Mott: Why focus more funding on Great Lakes issues?

Passmore: Protecting this vast ecosystem has always been a cornerstone of Mott’s Environment Program. The Great Lakes are one of the world’s most valuable freshwater systems, both ecologically and economically. The lakes contain 20% of all surface freshwater on Earth, provide drinking water for 48 million people and support the world’s third-largest regional economy. They also face many substantial threats, and we see a need to support more of the work we have always funded — protecting and restoring the ecological health of the region’s lakes, rivers and wetlands.

Mott: Did the Flint water crisis play a role in this decision?

Passmore: Absolutely. We learned a lot from the Flint water crisis, and that newfound knowledge revealed the need for changes in our grantmaking. For instance, we learned that the community of environmental organizations we’ve supported for years — and we, ourselves — knew very little about the treatment and delivery of drinking water, or the associated infrastructure and community issues. That’s a problem we are correcting through new grantmaking.

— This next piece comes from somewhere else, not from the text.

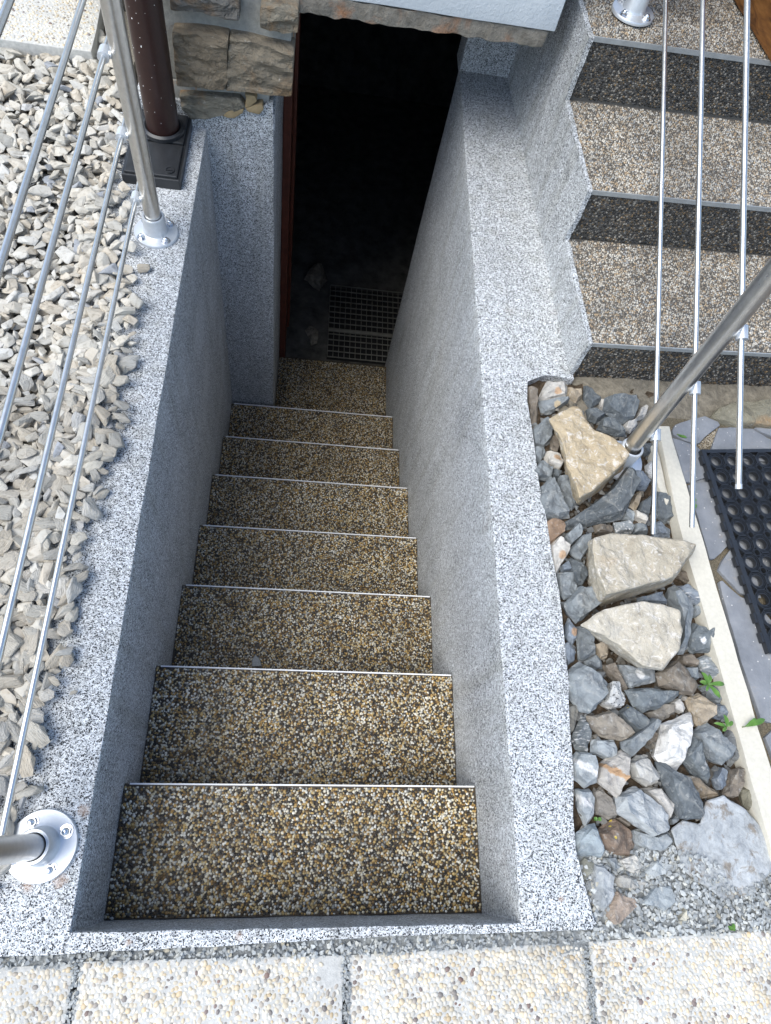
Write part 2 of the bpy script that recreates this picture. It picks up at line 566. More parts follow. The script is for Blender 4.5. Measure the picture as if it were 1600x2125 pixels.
def prism_bm(poly, z0, z1, bm=None):
    bm = bm or bmesh.new()
    a = sum(poly[i][0] * poly[(i + 1) % len(poly)][1] - poly[(i + 1) % len(poly)][0] * poly[i][1] for i in range(len(poly)))
    if a < 0:
        poly = poly[::-1]
    lo = [bm.verts.new((x, y, z0)) for x, y in poly]
    hi = [bm.verts.new((x, y, z1)) for x, y in poly]
    n = len(poly)
    bm.faces.new(hi)
    bm.faces.new(lo[::-1])
    for i in range(n):
        bm.faces.new((lo[i], lo[(i + 1) % n], hi[(i + 1) % n], hi[i]))
    return bm


def bevel(bm, w, seg=2):
    bmesh.ops.bevel(bm, geom=list(bm.edges), offset=w, segments=seg, affect='EDGES', profile=0.6)


def roughen(bm, amp, scale, seed=0.0):
    for v in bm.verts:
        q = Vector(v.co) * scale + Vector((seed, seed * 1.7, -seed))
        v.co += Vector((mnoise.noise(q), mnoise.noise(q + Vector((31, 7, 3))), mnoise.noise(q + Vector((5, 41, 17))))) * amp


def subdiv(bm, maxlen, rounds=6):
    for _ in range(rounds):
        es = [e for e in bm.edges if e.calc_length() > maxlen]
        if not es:
            break
        bmesh.ops.subdivide_edges(bm, edges=es, cuts=1, use_grid_fill=True)


def rough_poly(name, poly, z0, z1, mat, parent=None, bev=0.006, amp=0.002, scale=9, step=0.06, kind=None):
    bm = prism_bm(poly, z0, z1)
    bevel(bm, bev)
    bmesh.ops.triangulate(bm, faces=[f for f in bm.faces if len(f.verts) > 4])
    subdiv(bm, step)
    roughen(bm, amp, scale)
    o = link(name, bm_mesh(name, bm), mat, parent, True, kind)
    o.data.polygons.foreach_set('use_smooth', np.ones(len(o.data.polygons), dtype=bool))
    return o


def box_poly(x0, x1, y0, y1):
    return [(x0, y0), (x1, y0), (x1, y1), (x0, y1)]


def tube_bm(p0, p1, r0, r1=None, n=20, caps=True, bm=None):
    bm = bm or bmesh.new()
    r1 = r0 if r1 is None else r1
    p0, p1 = Vector(p0), Vector(p1)
    d = (p1 - p0).normalized()
    a = d.orthogonal().normalized()
    b = d.cross(a)
    lo, hi = [], []
    for i in range(n):
        t = 2 * math.pi * i / n
        e = a * math.cos(t) + b * math.sin(t)
        lo.append(bm.verts.new(p0 + e * r0))
        hi.append(bm.verts.new(p1 + e * r1))
    for i in range(n):
        f = bm.faces.new((lo[i], lo[(i + 1) % n], hi[(i + 1) % n], hi[i]))
        f.smooth = True
    if caps:
        bm.faces.new(lo[::-1])
        bm.faces.new(hi)
    return bm


def lathe_bm(prof, n=40, c=(0, 0, 0), bm=None, smooth=True):
    """prof: (r, z) pairs from bottom outside to top"""
    bm = bm or bmesh.new()
    rings = []
    for r, z in prof:
        if r < 1e-6:
            rings.append([bm.verts.new((c[0], c[1], c[2] + z))])
        else:
            rings.append([bm.verts.new((c[0] + r * math.cos(2 * math.pi * i / n), c[1] + r * math.sin(2 * math.pi * i / n), c[2] + z)) for i in range(n)])
    for a, b in zip(rings, rings[1:]):
        for i in range(n):
            q = [a[i % len(a)], a[(i + 1) % len(a)], b[(i + 1) % len(b)], b[i % len(b)]]
            u = []
            for v in q:
                if v not in u:
                    u.append(v)
            if len(u) > 2:
                f = bm.faces.new(u)
                f.smooth = smooth
    return bm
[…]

Mott: Let’s talk climate and energy. Why the change in Mott’s grantmaking around climate change solutions?

Passmore: One of the goals of the climate change solutions program we approved in 2015 was to accelerate Michigan’s clean energy transition. The Foundation helped support that transition by providing a total of $3 million to more than 10 grantees working on clean energy solutions at the community level. However, it also became clear over the last three years that Michigan’s clean energy transition is very much underway, due to powerful economic and policy forces.

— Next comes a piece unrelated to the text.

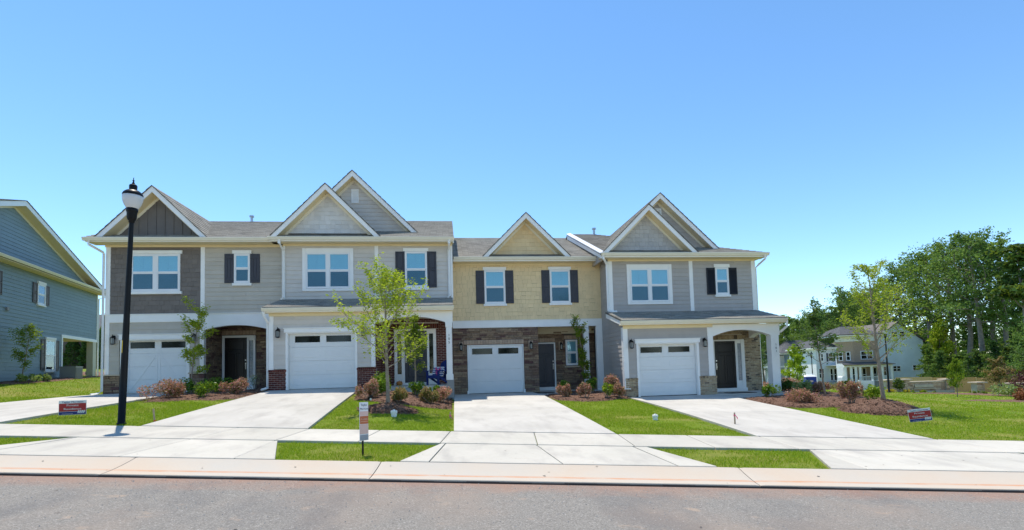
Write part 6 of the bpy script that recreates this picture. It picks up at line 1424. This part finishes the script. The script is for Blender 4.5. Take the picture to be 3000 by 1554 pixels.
# ------------------------------------------------------------------ bigger trees: shared crowns on individual trees
def crown_kit(seed, kind):
    rg = random.Random(seed); m = MB(); C = []
    if kind == 'conifer':
        m.tube([(0, 0, 0), (0, 0, .95)], [.014, .003], 6); nr = np.random.default_rng(seed); n = 4200
        t = nr.random(n)**.75; r = .17*(1-t)**.75*(.55+.45*nr.random(n)**.4)*(1+.12*np.sin(t*40)); a = nr.uniform(0, 6.28, n)
        return m, np.stack([r*np.cos(a), r*np.sin(a), .03+.97*t], 1)
    top = {'tall': .92, 'broad': .8, 'pine': .95, 'under': .85, 'small': .8}[kind]; c0 = {'tall': .42, 'broad': .25, 'pine': .55, 'under': .08, 'small': .28}[kind]
    lean = rg.uniform(-.03, .03); tp = [Vector((lean*k/8+rg.uniform(-.006, .006), rg.uniform(-.006, .006), top*k/8)) for k in range(9)]
    m.tube(tp, [.0165*(1-k/8)+.003 for k in range(9)], 8); nb = {'tall': 26, 'broad': 24, 'pine': 15, 'under': 26, 'small': 20}[kind]; sp = {'tall': .19, 'broad': .30, 'pine': .22, 'under': .32, 'small': .42}[kind]
    for b in range(nb):
        t = c0+(1-c0)*(b+rg.random())/nb; i = min(7, int(t*8)); p = tp[i].lerp(tp[i+1], t*8-i); a = b*2.4+rg.uniform(-.6, .6); tt = (t-c0)/(1-c0)
        L = sp*{'tall': .45+.75*math.sin(math.pi*min(1, .15+.8*tt)), 'broad': 1.1-.6*tt, 'pine': .9-.4*tt, 'under': 1-.6*tt, 'small': 1.05-.55*tt}[kind]*rg.uniform(.6, 1.25)
        pts, rs = limb(p, (math.cos(a), math.sin(a), rg.uniform(.1, .55)+.7*tt), L, .006*(1-.6*tt), .0012, rg, 5, .18, .03); m.tube(pts, rs, 4, False)
        for j in range(2, 6):
            for s in range(2):
                q = pts[j]+Vector((rg.gauss(0, .3), rg.gauss(0, .3), rg.gauss(.05, .22)))*L*.42; r = L*rg.uniform(.08, .17)
                for _ in range({'pine': 24, 'tall': 24}.get(kind, 28)): C.append((q.x+rg.gauss(0, r), q.y+rg.gauss(0, r), q.z+rg.gauss(0, r*(.5 if kind != 'pine' else .3))))
    C = np.array(C); k = 1/np.percentile(C[:, 2], 99.7); m.v = [(p[0], p[1], p[2]*k) for p in m.v]; C[:, 2] *= k
    return m, C
KIT = {}
def kit(kind, k, mat):
    key = (kind, k, mat)
    if key not in KIT:
        m, C = crown_kit(1000+k*17+len(kind), kind); sz = {'tall': .0125, 'broad': .0155, 'pine': .026, 'under': .028, 'conifer': .03, 'small': .04}[kind]
        KIT[key] = (m.mesh('trunk', 'bark_dark', True), leaves_mesh('crown', C, sz*1.25, sz*.8, mat, k, .6))
    return KIT[key]
def big_tree(label, x, y, h, kind, k, mat, rz, wide=1., group='trees at the edge of the forest', name='forest_tree', z=None):
    tm, cm = kit(kind, k, mat); z = H(x, y)-.1 if z is None else z; th = thing(name, label, 'tree', (x, y, z), group); th.rotation_euler = (0, 0, rz)
    for nm, me in (('trunk', tm), ('crown', cm)): o = link(nm, me, th); o.scale = (h*wide, h*wide, h)
    return th
FOREST = [(2215, 976, 110, 'broad'), (2232, 961, 112, 'broad'), (2262, 931, 116, 'broad'), (2300, 924, 112, 'broad'), (2345, 911, 116, 'broad'), (2388, 914, 120, 'broad'), (2425, 881, 112, 'broad'), (2468, 848, 108, 'broad'), (2490, 836, 118, 'broad'), (2512, 856, 112, 'broad'), (2535, 834, 116, 'broad'), (2556, 845, 104, 'tall'), (2602, 806, 104, 'tall'), (2642, 770, 98, 'tall'), (2684, 748, 94, 'tall'), (2722, 735, 88, 'tall'), (2762, 725, 92, 'tall'), (2792, 700, 82, 'tall'), (2836, 684, 78, 'tall'), (2878, 672, 74, 'tall'), (2912, 676, 80, 'tall'), (2950, 700, 74, 'tall'), (2978, 770, 84, 'broad'), (3015, 720, 66, 'pine'), (3030, 900, 58, 'broad')]
NTH = ['first', 'second', 'third', 'fourth', 'fifth', 'sixth', 'seventh', 'eighth', 'ninth', 'tenth', 'eleventh', 'twelfth', 'thirteenth', 'fourteenth']; ORD = {}
rgf = random.Random(8); bright = ('leaf_forest', 'leaf_forest2')
for i, (px, ty, v, kd) in enumerate(FOREST):
    x, y = at(px, v); z = H(x, y)-.1; h = zpx(ty, px, v)-z
    ORD[kd] = ORD.get(kd, -1)+1; nth = NTH[ORD[kd]]
    big_tree({'broad': nth+' broad tree from the left in the belt behind the far houses', 'tall': nth+' tall forest tree counting right from the pale blue house gable', 'pine': 'dark pine with layered boughs at the right edge of the picture'}[kd], x, y, h, kd, i % 4, 'leaf_dark' if kd == 'pine' else bright[(i*7//3) % 2], rgf.uniform(0, 6.28), {'tall': 1.0, 'broad': .95, 'pine': 1.1}[kd], group={'tall': 'tall trees at the forest edge', 'broad': 'broad trees behind the far houses', 'pine': 'pines'}[kd])
for i, (px, ty, v) in enumerate([(2715, 1010, 78), (2745, 1030, 74), (2772, 1040, 70), (2805, 1030, 72), (2832, 1035, 68), (2862, 1025, 70), (2890, 1040, 66), (2920, 1000, 72), (2948, 1010, 66), (2975, 980, 68), (2998, 1000, 62), (3020, 985, 58), (2700, 960, 100), (2660, 960, 110), (2600, 940, 118), (2240, 1010, 122), (2280, 1000, 124), (2320, 990, 124), (2370, 985, 124), (2410, 975, 122), (2450, 960, 120), (2490, 950, 120), (2540, 930, 120), (2760, 960, 96), (2850, 940, 90), (2985, 900, 78)]+[(2690+k*26, 985-(k % 3)*18, 112+(k % 2)*6) for k in range(14)]+[(2212+k*23, int(978-k*6.2-(k % 3)*9), 128+(k % 2)*4) for k in range(17)]):
    x, y = at(px, v); z = H(x, y)-.1; h = zpx(ty, px, v)-z
    big_tree('low leafy tree filling the forest edge above the wooden fence' if px > 2690 else 'leafy tree filling the woods between the far houses and the sky', x, y, h, 'under', i % 3, ('leaf_forest2', 'leaf_forest', 'leaf_dark')[i % 3], rgf.uniform(0, 6.28), .95 if h < 8 else .7, 'understorey trees above the fence' if px > 2690 else 'filling trees behind the far houses', 'understorey_tree')
x, y = at(2330, 45); big_tree('lime-green upright tree between the column and the far houses', x, y, zpx(1012, 2330, 45)-H(x, y)+.1, 'small', 0, 'leaf_lime', 1., .62, 'ornamental trees', 'ornamental_tree')
x, y = at(2793, 36); big_tree('small maple in front of the stone wall', x, y, zpx(1052, 2793, 36)-H(x, y)+.1, 'small', 1, 'leaf_mid', 2., .50, 'ornamental trees', 'ornamental_tree')
x, y = at(2918, 44); big_tree('spreading olive-green tree before the wooden fence', x, y, zpx(1048, 2918, 44)-H(x, y)+.1, 'small', 2, 'leaf_olive', 3., .85, 'ornamental trees', 'ornamental_tree')
x, y = at(2752, 82); big_tree('yellow-green tree leaning over the pale blue house gable', x, y, zpx(940, 2752, 82)-H(x, y)+.1, 'small', 0, 'leaf_bright', 4., .55, 'ornamental trees', 'ornamental_tree')
for i, px in enumerate((160, 187, 212, 238, 262, 286, 310)):
    v = 56+(i % 2)*2; x, y = at(px, v); big_tree(NTH[i]+' cypress from the left in the hedge behind the blue-grey house', x, y, 6.2-(i % 3)*.7, 'conifer', i % 2, ('leaf_forest', 'leaf_dark')[i % 2], i, 1.25, 'hedge cypresses', 'hedge_cypress')
# woods across the street, seen only as reflections in the glass
for i, u in enumerate((-34, -25, -17, -9, -1, 7, 15, 24, 33)):
    x, y = xy(u+4, -26-(i % 2)*2); big_tree('tree of the woods across the street', x, y, 5.5+(i % 3), 'under', i % 3, 'leaf_forest', i*1.1, 1., 'woods across the street', 'understorey_tree', z=-1.5+GRADE*u)
    v = -30-(i % 3)*3; x, y = xy(u, v); big_tree('tree of the woods across the street', x, y, 11+(i*5 % 4)*1.2, ('broad', 'tall')[i % 2], i % 3, 'leaf_forest', i*1.3, 1.15, 'woods across the street', 'forest_tree', z=-1.5+GRADE*u)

Mott: Did the Foundation’s funding make a difference?

Passmore: I believe it has. Our grants helped increase the use of renewable energy and energy conservation technologies. We are very proud of the work we’ve supported in our home state, but feel our limited resources can have a more profound impact on the international side of the program. To ease the transition, we have made tie-off grants that will support our clean energy grantees in Michigan through the end of 2018.

Tanzanian carpenter working in his workshop.
Solar power provides electricity for this woodworking operation in Tanzania.
Photo: Energy 4 Impact

Mott: How will the Foundation allocate the additional funding now available for clean energy work internationally?

Passmore: We will have another $1 million annually to support grantees working on energy access issues, and our focus for those funds will be in Tanzania. Our grantees are developing clean energy microgrids in rural villages that collect and distribute electricity generated by solar power systems.

Mott: Why are microgrids important?

Passmore: The first generation of solar power development in East Africa, particularly Kenya, focused on home lighting and cell phone charging — important, to be sure, but somewhat limited in impact. Microgrids have the potential to transform lives and create economic opportunity at the community level. The conventional alternative, extending the power grid with centralized energy supply, would take much longer, cost far more and increase emissions of greenhouse gases that contribute to climate change.

Mott: Why focus on Tanzania?

Passmore: We see three reasons why Tanzania is a good place to help develop and demonstrate the benefits of microgrids powered by renewable energy: there’s a great need; groups are in place to meet the challenge; and the policy environment is quite favorable. If successful, the work Mott supports in Tanzania would serve as a model for much of sub-Saharan Africa.

Mott: What excites you about this new work?

Passmore: I go back to the “bang for the buck” idea. By concentrating our resources, we have an opportunity to make a bigger difference in the world. Great Lakes protection and clean energy access are, in some ways, far apart. For us, however, they are similar in that we have the resources, the knowledge and partnerships in place to help transform the delivery of both — clean water in the Great Lakes and clean energy in East Africa.